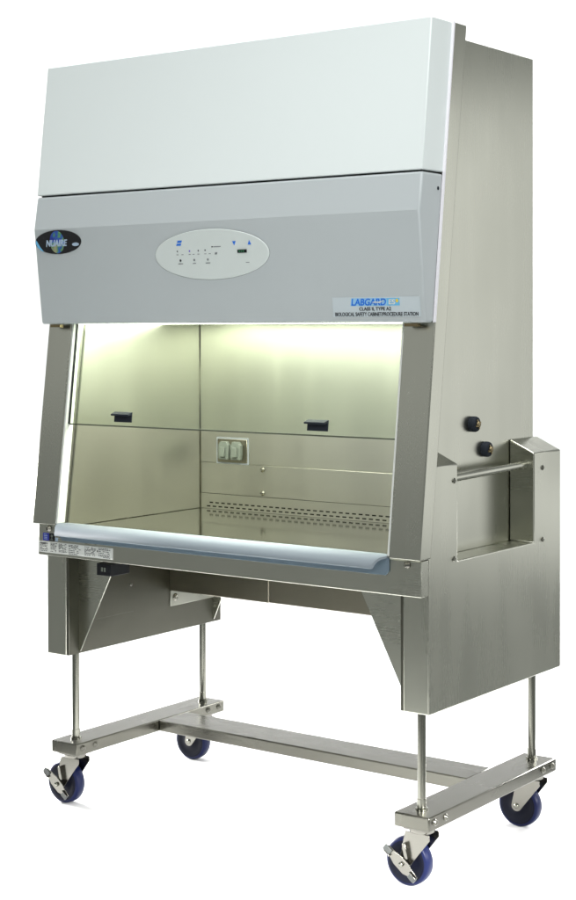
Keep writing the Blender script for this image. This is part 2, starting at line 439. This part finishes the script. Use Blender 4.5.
# labels on the apron
PA = Matrix(((1, 0, 0, 0), (0, 0, -1, -.4282), (0, 1, 0, 0), (0, 0, 0, 1)))
b = B(); rect(b, PA, -.6725, -.3715, .7600, .7935, -.0005, .0010); dl = build('data_label', b, 'paper', root)
b = B()
text(b, PA, 'nuaire', -.668, -.636, .7880, .0062, .0012, 0, .15, .03)
for x0, x1 in ((-.668, -.634), (-.624, -.596), (-.590, -.558), (-.549, -.500), (-.484, -.438), (-.428, -.380)):
    z = .7895 if x0 > -.66 else .7820
    while z > .7635:
        x = x0
        while x < x1 - .004:
            w = random.uniform(.003, .010)
            if random.random() < .8: rect(b, PA, x, min(x + w, x1), z - .0009, z + .0009, .0011, .0014)
            x += w + .0022
        z -= random.choice((.0036, .0036, .0050))
rect(b, PA, -.4345, -.4305, .7780, .7830, .0011, .0014)
build('lettering', b, 'ink', dl)
b = B(); rect(b, PA, -.6560, -.6315, .7960, .8190, -.0005, .0010); bs = build('warning_sticker', b, 'sticker', root)
b = B()
for k in range(4): rect(b, PA, -.652, -.636 - .002 * (k % 2), .8005 + k * .0045, .8018 + k * .0045, .0011, .0013)
build('lettering', b, 'silver', bs)
b = B(); rect(b, PA, -.6295, -.6080, .7960, .8190, -.0005, .0010); bs = build('warning_sticker', b, 'black', root)
b = B(); ellipse(b, PA, -.6190, .8110, .0045, .0045, .0011, .0014, 12); poly(b, PA, [(-.626, .799), (-.612, .799), (-.619, .806)], .0011, .0014)
build('symbol', b, 'offwhite', bs)
b = B(); rect(b, PA, -.6050, -.5945, .7960, .8075, -.0005, .0010); build('inspection_sticker', b, 'silver', root)

# underside: drain pan, rear tank, bracket, switch
b = B(); box(b, -.5845, .5845, -.3900, .0780, .7560, .7990); build('drain_pan', b, 'steel_x', root, .002, 1)
b = B(); box(b, -.5895, -.1865, .0786, .3195, .5815, .8270); build('lower_tank', b, 'mill_tank', root, .002, 1)
b = B(); box(b, -.1850, .5895, .0776, .3195, .5825, .8270); build('lower_tank', b, 'mill_tank', root, .002, 1)
for s in (-1, 1):
    b = B(); box(b, s * .5895, s * .5865, .0800, .3030, .5300, .5810); br = build('mounting_bracket', b, 'steel_y', root, .001, 1)
    screw('bolt', (s * .5865, .1036, .557), (-s, 0, 0), .0105, br, 'rod', .006)
b = B(); box(b, -.4640, -.4080, -.400, -.315, .7040, .7400); sw = build('power_switch', b, 'black', root, .002, 2)
b = B()
for x in (-.4440, -.4330): box(b, x, x + .0058, -.4022, -.4002, .7165, .7285)
build('rocker', b, 'offwhite', sw)
b = B(); lathe(b, [(0, 0), (0, .007), (.02, .007), (.02, 0)], (.272, -.30, .738), (0, 0, 1), 12); build('drain_valve', b, 'brass', root)

# leg housings with the handle recess
for s in (-1, 1):
    b = B()
    A, D = prism(b, [(-.3903, .4457), (.3475, .4457), (.3475, 1.0791), (.1829, 1.0791), (.1829, .8257), (-.2446, .8257), (-.2446, 1.0791), (-.3903, 1.0791)], s * .5992, s * .6770)
    for v in A:
        if v.co.z > 1.07: v.co.z = 1.116
    hs = build('leg_housing', b, 'steel_z', root, .0035, 3)
    b = B(); box(b, s * .5900, s * .5990, -.3875, .3445, .4470, .7990); build('inner_panel', b, 'mill', hs, .001, 1)
    b = B(); box(b, s * .6020, s * .6740, .1815, .1827, .8290, 1.0765)
    b.verts.ensure_lookup_table()
    for v in b.verts:
        if v.co.z > 1.07 and abs(v.co.x) < .61: v.co.z = 1.108
    build('recess_lining', b, 'steel_x', hs)
    b = B(); lathe(b, [(0, 0), (0, .014), (.006, .014), (.006, .0102), (.4215, .0102), (.4215, .014), (.4275, .014), (.4275, 0)], (s * .648, -.2445, 1.037), (0, 1, .020), 24)
    build('handle_bar', b, 'steel_y', hs, smooth=True)
    for y, z in ((-.2640, 1.036), (-.2655, .832), (.2323, 1.035), (.2323, .8295)): screw('screw', (s * .6770, y, z), (s, 0, 0), .0062, hs, 'rod', .005)
    b = B(); prism(b, [(s * .590, .454), (s * .590, .7555), (s * .4290, .7555), (s * .5860, .454)], -.3430, -.3389, 'y'); build('gusset', b, 'steel_x', hs)
    b = B(); prism(b, [(s * .590, .456), (s * .590, .5295), (s * .5540, .5295), (s * .587, .456)], .3030, .3070, 'y'); build('gusset', b, 'steel_x', hs)
    b = B(); box(b, s * .5900, s * .5885, -.300, -.098, .5400, .7300); apn = build('access_panel', b, 'mill', hs, .0006, 1)
    screw('screw', (s * .5885, -.1088, .6255), (-s, 0, 0), .004, apn, 'chrome', .003)

# two valve knobs on the right side
for y, z in ((-.0345, 1.1700), (.0350, 1.0968)):
    b = B(); lathe(b, [(0, .0205), (.003, .0215), (.013, .0215), (.018, .0195), (.0205, .015), (.0205, 0)], (.598, y, z), (1, 0, 0), 28)
    kn = build('valve_knob', b, 'slate', root)
    b = B(); lathe(b, [(0, .0085), (.006, .0085), (.007, .006), (.007, 0)], (.618, y, z), (1, 0, 0), 6)
    for a in range(4):
        c, s_ = math.cos(a * math.pi / 2 + .4), math.sin(a * math.pi / 2 + .4)
        box(b, .6175, .6215, y + .0115 * c - .0025, y + .0115 * c + .0025, z + .0115 * s_ - .0025, z + .0115 * s_ + .0025)
    build('brass_stem', b, 'brass', kn)

# the rolling stand: rods, beams, cross beam
for s in (-1, 1):
    bm_ = B(); box(bm_, s * .5657, s * .6721, -.3808, .3308, .1426, .1797)
    be = build('stand_beam', bm_, 'stand', root, .004, 3)
    for y in (-.3540, -.2990, .2460, .3025):
        for sx, px in ((1, .6721), (-1, .5657)):
            screw('bolt', (s * px, y, .1635), (s * sx, 0, 0), .0075, be, 'stand', .008)
    b = B(); box(b, s * .6190 - .05, s * .6190 + .05, -.3835, -.3805, .1450, .1770)
    for y in (-.3290, .2813):
        b = B(); lathe(b, [(0, .0165), (.006, .0165), (.007, .0125), (.030, .0125), (.031, .0112), (.45, .0112), (.45, 0)], (s * .6178, y, .1797), (0, 0, 1), 24)
        build('support_rod', b, 'rod', root, smooth=True)
b = B(); box(b, -.5652, .5652, -.0026, .1365, .1430, .1785); build('cross_beam', b, 'stand_x', root, .004, 3)

# casters: built once, copied with their pieces
def caster_parts(brake):
    e = B(); box(e, -.036, .036, -.036, .036, -.007, 0)
    lathe(e, [(-.007, .034), (-.016, .034), (-.018, .028), (-.018, 0)], (0, 0, 0), (0, 0, 1), 28)
    c = build('caster', e, 'chrome', None, .0012, 1); off = c.location.copy(); WLOC[c] = off
    wc = (-.038, 0, -.0997)
    for sy in (-1, 1):
        f = B()
        pts = [(.036, -.0165), (.037, -.030)]
        for k in range(9):
            a = math.radians(-35 - k * 18); pts.append((wc[0] + .0165 * math.cos(a), wc[2] + .0165 * math.sin(a)))
        pts += [(-.040, -.030), (-.036, -.0165)]
        prism(f, pts, sy * .0225, sy * .0255, 'y')
        build('fork', f, 'chrome', c, .0006, 1)
    w = B()
    lathe(w, [(-.017, .020), (-.0165, .046), (-.0190, .049), (-.0185, .0590), (-.0135, .0628), (0, .0640), (.0135, .0628), (.0185, .0590), (.0190, .049), (.0165, .046), (.017, .020)], wc, (0, 1, 0), 56)
    wh = build('wheel', w, 'tyre', c)
    h = B(); lathe(h, [(-.0200, 0), (-.0200, .020), (-.0178, .0215), (-.0172, .040), (-.0186, .0430), (-.0192, .0530), (-.0180, .0575), (-.0150, .0578), (.0150, .0578), (.0180, .0575), (.0192, .0530), (.0186, .0430), (.0172, .040), (.0178, .0215), (.0200, .020), (.0200, 0)], wc, (0, 1, 0), 36)
    build('hub', h, 'wheel_hub', c)
    a = B(); lathe(a, [(-.029, 0), (-.029, .0075), (-.0245, .0075), (-.0245, .011), (-.0235, .011), (.0245, .011), (.0245, .008), (.030, .008), (.030, 0)], wc, (0, 1, 0), 6)
    build('axle_bolt', a, 'rod', c)
    if brake:
        R = Matrix.Translation(Vector(wc)) @ Matrix.Rotation(math.radians(38), 4, 'Y')
        p = B()
        prism(p, [(-.058, -.009), (-.030, -.0135), (-.018, -.0175), (.018, -.0175), (.032, -.0105), (.054, -.0105), (.054, .0080), (.028, .0120), (.016, .0165), (-.016, .0165), (-.030, .0120), (-.058, .0090)], -.0420, -.0385, 'y')
        prism(p, [(-.012, -.012), (.012, -.012), (.012, .012), (-.012, .012)], -.0385, -.0290, 'y')
        box(p, -.058, -.036, -.050, -.0421, -.0085, -.0060); box(p, .030, .054, -.050, -.0421, .0050, .0076)
        bmesh.ops.transform(p, matrix=R, verts=p.verts); build('brake_pedal', p, 'chrome', c, .001, 1)
        for dim in ((-.0640, -.0400, -.0475, -.0422, -.0082, .0085), (.0330, .0560, -.0475, -.0422, -.0095, .0072)):
            q = B(); box(q, *dim); bmesh.ops.transform(q, matrix=R, verts=q.verts); build('pedal_grip', q, 'pedal', c, .0015, 2)
        n = B(); lathe(n, [(-.0480, 0), (-.0480, .0065), (-.0421, .0065), (-.0421, 0)], wc, (0, 1, 0), 6); build('pedal_nut', n, 'rod', c)
        k = B(); prism(k, [(-.040, -.048), (-.030, -.044), (-.022, -.085), (-.031, -.088)], -.0380, -.0250, 'y'); build('brake_link', k, 'chrome', c, .001, 1)
    return c, off
def copy_tree(o):
    n = o.copy(); C.objects.link(n)
    for chd in o.children:
        d = chd.copy(); C.objects.link(d); d.parent = n
    return n
for brake, y in ((True, -.33), (False, .28)):
    proto, off = caster_parts(brake)
    bpy.context.view_layer.update()
    for i, x in enumerate((-.62, .62)):
        o = proto if i == 0 else copy_tree(proto)
        o.parent = root; o.location = Vector((x, y, .1425)) + off - WLOC[root]

# ------------------------------------------------------------------ camera
cd = bpy.data.cameras.new('camera'); cam = bpy.data.objects.new('camera', cd); C.objects.link(cam)
Rv = Vector((.80607205, .59181445, -.00187547)); Uv = Vector((-.00587741, .01117401, .9999203)); Fv = Vector((-.59178823, .80599677, -.01248539))
m = Matrix((Rv, Uv, -Fv)).transposed().to_4x4(); m.translation = CAM
cam.matrix_world = m
cd.sensor_fit = 'HORIZONTAL'; cd.sensor_width = 36; cd.lens = 36 * 1597.448 / 576
cd.shift_y = -(450 - 347.65) / 576; cd.clip_end = 100
S.camera = cam

# ------------------------------------------------------------------ light
w = bpy.data.worlds.new('World'); S.world = w; w.use_nodes = True
w.node_tree.nodes['Background'].inputs['Color'].default_value = (.96, 1., .97, 1); w.node_tree.nodes['Background'].inputs['Strength'].default_value = .30
def area(name, p, target, sx, sy, power, col=(1, 1, 1), spread=180):
    l = bpy.data.lights.new(name, 'AREA'); l.shape = 'RECTANGLE'; l.size = sx; l.size_y = sy; l.energy = power; l.color = col; l.spread = math.radians(spread)
    o = bpy.data.objects.new(name, l); C.objects.link(o); o.location = p
    o.rotation_euler = (Vector(target) - Vector(p)).to_track_quat('-Z', 'Y').to_euler()
    return o
G = Vector((CAM.x, CAM.y, 0))
def pt(s, r, z): v = G + VH * s + VR * r; return (v.x, v.y, z)
area('key_softbox', pt(.8, .5, 3.3), (.1, -.3, 1.8), 1.2, 1.2, 11, spread=60)
area('left_softbox', (-2.3, -3.6, 2.4), (0, -.3, 1.5), 3.2, 1.5, 5)  # added unseen source, brightens reflections in the front steel
area('right_softbox', (2.7, 2.8, 1.45), (.6, .1, 1.2), 1.7, 2.3, 12.5)  # added unseen source, brightens reflections in the side steel
for r, w_ in ((-1.15, 5.5), (1.15, 4)): area('floor_fill', pt(2.7, r, .95), pt(4.25, r * .15, ZG), .5, .3, w_, spread=32)  # added low fills outside the view, clear shadows from the front floor
area('ceiling_softbox', pt(4.6, 0, 5.2), pt(4.6, .01, 0), 3.6, 4.2, 60, spread=50)  # added unseen downlight, whitens the floor and lifts the upper hood
for r in (-1.1, 1.1): area('backdrop_lamp', pt(5.4, r, 4.4), pt(6.4, r * .3, 1.2), 1.4, .6, 22, spread=75)  # added unseen pair, washes the backdrop to white
area('floor_lamp', (-2.4, .3, .75), (-.1, 0, ZG), 1.4, .3, 32, spread=60)  # added unseen fill from the left for floor shade under the cabinet
area('floor_lamp', (.45, 2.0, .75), (.1, .2, ZG), 1.4, .3, 8, spread=60)  # added unseen fill from behind, lightens the same floor
area('floor_lamp', (2.5, .6, .6), (.5, 0, ZG), 1.2, .3, 4, spread=50)  # added unseen fill from the right, lightens the same floor
S.view_settings.view_transform = 'Standard'; S.view_settings.look = 'None'; S.view_settings.exposure = 0
S.render.engine = 'CYCLES'
S.cycles.max_bounces = 10; S.cycles.transparent_max_bounces = 12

◆ Problem to work on: Starting at the top of the listing above, reproduce each line up to and including the one with "b, 'silver', root)"; omit the pictures.

◆ Response to this exercise:
Keep writing the Blender script for this image. This is part 2, starting at line 439. This part finishes the script. Use Blender 4.5.
# labels on the apron
PA = Matrix(((1, 0, 0, 0), (0, 0, -1, -.4282), (0, 1, 0, 0), (0, 0, 0, 1)))
b = B(); rect(b, PA, -.6725, -.3715, .7600, .7935, -.0005, .0010); dl = build('data_label', b, 'paper', root)
b = B()
text(b, PA, 'nuaire', -.668, -.636, .7880, .0062, .0012, 0, .15, .03)
for x0, x1 in ((-.668, -.634), (-.624, -.596), (-.590, -.558), (-.549, -.500), (-.484, -.438), (-.428, -.380)):
    z = .7895 if x0 > -.66 else .7820
    while z > .7635:
        x = x0
        while x < x1 - .004:
            w = random.uniform(.003, .010)
            if random.random() < .8: rect(b, PA, x, min(x + w, x1), z - .0009, z + .0009, .0011, .0014)
            x += w + .0022
        z -= random.choice((.0036, .0036, .0050))
rect(b, PA, -.4345, -.4305, .7780, .7830, .0011, .0014)
build('lettering', b, 'ink', dl)
b = B(); rect(b, PA, -.6560, -.6315, .7960, .8190, -.0005, .0010); bs = build('warning_sticker', b, 'sticker', root)
b = B()
for k in range(4): rect(b, PA, -.652, -.636 - .002 * (k % 2), .8005 + k * .0045, .8018 + k * .0045, .0011, .0013)
build('lettering', b, 'silver', bs)
b = B(); rect(b, PA, -.6295, -.6080, .7960, .8190, -.0005, .0010); bs = build('warning_sticker', b, 'black', root)
b = B(); ellipse(b, PA, -.6190, .8110, .0045, .0045, .0011, .0014, 12); poly(b, PA, [(-.626, .799), (-.612, .799), (-.619, .806)], .0011, .0014)
build('symbol', b, 'offwhite', bs)
b = B(); rect(b, PA, -.6050, -.5945, .7960, .8075, -.0005, .0010); build('inspection_sticker', b, 'silver', root)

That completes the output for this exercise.